Mar 30 2012

Children’s Defense Fund Highlights Effects of Gun Violence on Children

Police video released yesterday of George Zimmerman being taken into a police station about 35 minutes after he was detained for shooting Trayvon Martin may further erode Zimmerman’s claim that he shot the teenager in self-defense. The grainy video captures Zimmerman’s face and head, albeit from afar, and there are no obvious injuries to his nose and skull or blood stains on his shirt. Zimmerman told police that he was attacked by Martin and violently beaten in a struggle before shooting the boy on February 26th in Sanford, Florida. Zimmerman’s attorney has said the video proves nothing, and that paramedics likely cleaned up Zimmerman’s wounds before police took him into custody. Zimmerman was released and no charges have been filed due to his self-defense claim, leading to a nationwide movement calling for justice for Trayvon Martin with protests, ‘Million Hoodie Marches,’ and solidarity actions by professional athletes and elected officials in recent days.

Trayvon Martin was only 17 years old when he was shot and killed in Florida, a state with some of the most lax gun control laws in the nation. He became one of thousands of children and teens in the US to be killed as a result of gun violence each year. The Children’s Defense Fund has just released a new report, “Protect Children, Not Guns,” dedicated to the memory of Trayvon Martin. The organization found that in 2009 just under 3,000 children and teens were killed after being shot. Eighty-five preschoolers were killed with guns in 2009, almost double the number of law enforcement officers killed in the line of duty the same year. The report also finds that Black youth are more likely to be killed as a result of gun violence than their peers. In a stark juxtaposition, the Children’s Defense Fund reports that 44,038 black youth have been killed since 1979, which is 13 times more than the number of black Americans of all ages who died by lynching over an 86 year period from 1882 to 1968.

GUEST: Catherine Beane, Director of Policy and Practice for the Children’s Defense Fund

Visit www.childrensdefense.org for more information and to download the report.

2 responses so far

2 Responses to “Children’s Defense Fund Highlights Effects of Gun Violence on Children”

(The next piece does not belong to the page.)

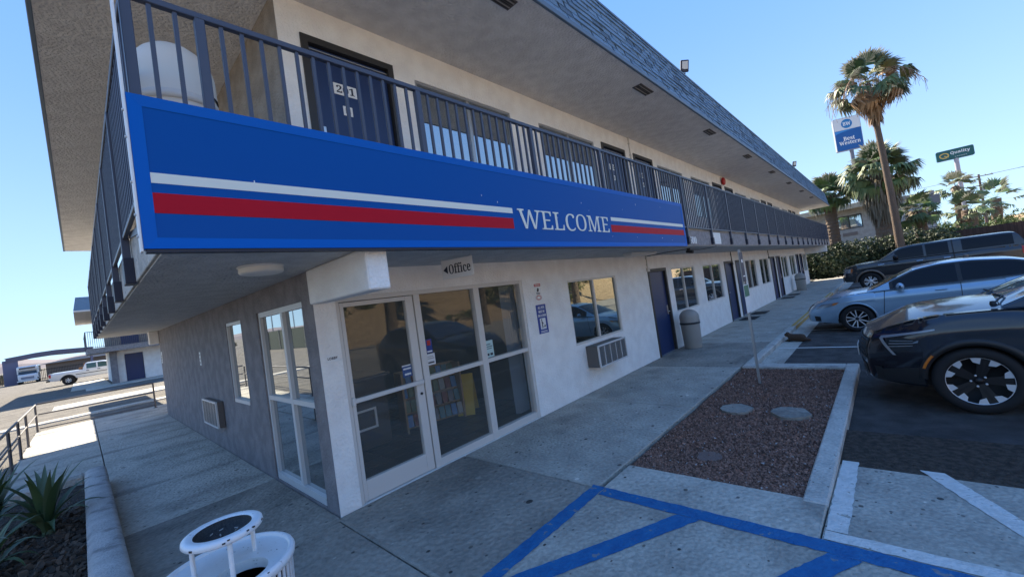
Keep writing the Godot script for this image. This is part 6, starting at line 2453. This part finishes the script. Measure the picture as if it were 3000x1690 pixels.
	for i in 3:
		var cb := MB.new()
		var y := [15.3, 13.0, 11.8][i] as float
		cb.bar(Vector3(-0.6, y, -2.4), Vector3(0.6, y, 2.4), 0.16, 0.2)
		for k in 5:
			cb.tube(Vector3(-0.55 + 0.275 * k, y, -2.2 + 1.1 * k), Vector3(-0.55 + 0.275 * k, y + 0.35, -2.2 + 1.1 * k), 0.07, 0.05, 6)
		obj("crossarm", cb, plain(0.12, 0.085, 0.075, 0.9), up2)
	var wr := thing("power_line", "thin power line crossing the sky above the right palms", "power line", Vector3(0, 0, 0))
	var wb := MB.new()
	pole_line(wb, Vector3(128.0, 13.6, -12.0), Vector3(66.0, 7.9, 18.5), 0.25, 0.05)
	obj("wire", wb, plain(0.04, 0.04, 0.045, 0.7), wr)
	for q in [[Vector3(205, 0, 12.5), 9.0], [Vector3(230, 0, 22.0), 8.0]]:
		var t3 := thing("utility_pole", "tiny distant utility pole %s the shrubs" % ("just left of" if q[1] > 8.5 else "beyond"), "utility pole", q[0], 0.0, "distant poles on the right")
		var b3 := MB.new()
		b3.tube(Vector3.ZERO, Vector3(0, q[1], 0), 0.22, 0.16, 8)
		b3.bar(Vector3(0, q[1] - 0.8, -1.6), Vector3(0, q[1] - 0.8, 1.6), 0.15, 0.15)
		obj("pole", b3, plain(0.10, 0.075, 0.07, 0.9), t3)

# ---------------------------------------------------------------- the left distance
func pipe_rail(pts: Array, posts: Array, parent: Node3D, top: float, has_low: bool) -> void:
	var r := MB.new()
	for i in pts.size() - 1:
		r.tube(pts[i] + Vector3(0, top, 0), pts[i + 1] + Vector3(0, top, 0), 0.024, 0.024, 8)
	obj("top_rail", r, M.rail_old, parent)
	var m := MB.new()
	for i in pts.size() - 1:
		m.tube(pts[i] + Vector3(0, top * 0.62, 0), pts[i + 1] + Vector3(0, top * 0.62, 0), 0.018, 0.018, 8)
	obj("middle_rail", m, M.rail_old, parent)
	if has_low:
		var l := MB.new()
		for i in pts.size() - 1:
			l.tube(pts[i] + Vector3(0, 0.09, 0), pts[i + 1] + Vector3(0, 0.09, 0), 0.018, 0.018, 8)
		obj("bottom_rail", l, M.rail_old, parent)
	var p := MB.new()
	p.tube(Vector3.ZERO, Vector3(0, top, 0), 0.024, 0.024, 8)
	p.tube(Vector3.ZERO, Vector3(0, 0.012, 0), 0.06, 0.06, 10)
	var pm := p.done()
	for q in posts:
		obj("post", pm, M.rail_old, parent, q)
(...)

  1. vladon 31 Mar 2012 at 12:20 am

    I listened to this segment on the radio this morning and wow, your guest sounds like she just want to ban guns. She talks about how California gun control is a good start but not enough, California gun laws are not enough for her? I live in California and enjoy going to the range, the laws here don’t prevent shootings nor do they prevent criminals from obtaining weapons from personal experience, what it also does is make firearm ownership expensive bureaucratic and undesirable to the California law abiding citizen, we are also sitting ducks because criminals who commit crimes will not follow laws thus they will be successful in their attack because CCW permits are still a pain to obtain and the law abiding California citizen will continue to easy prey, and law enforcment will only make it on time to take a victim report. This Martin case wow the media is making this seem like a black and white issue, right vs left, and an act of racism, When Hassan shoots up fort hood the same media outlets urge us not to jump to conclusions and wait for the facts, so how about they not jump to conclusions before we get all the facts. Ohh and cars kill and injure more people in one week then do firearms in a whole year, Im an EMT I deal with this stuff, secondly if this defense fund was really all about protecting children than they should be trying to get cars out of the hands of people, this issue is not about gun control to keep us safe, it is to have control over a disarmed people.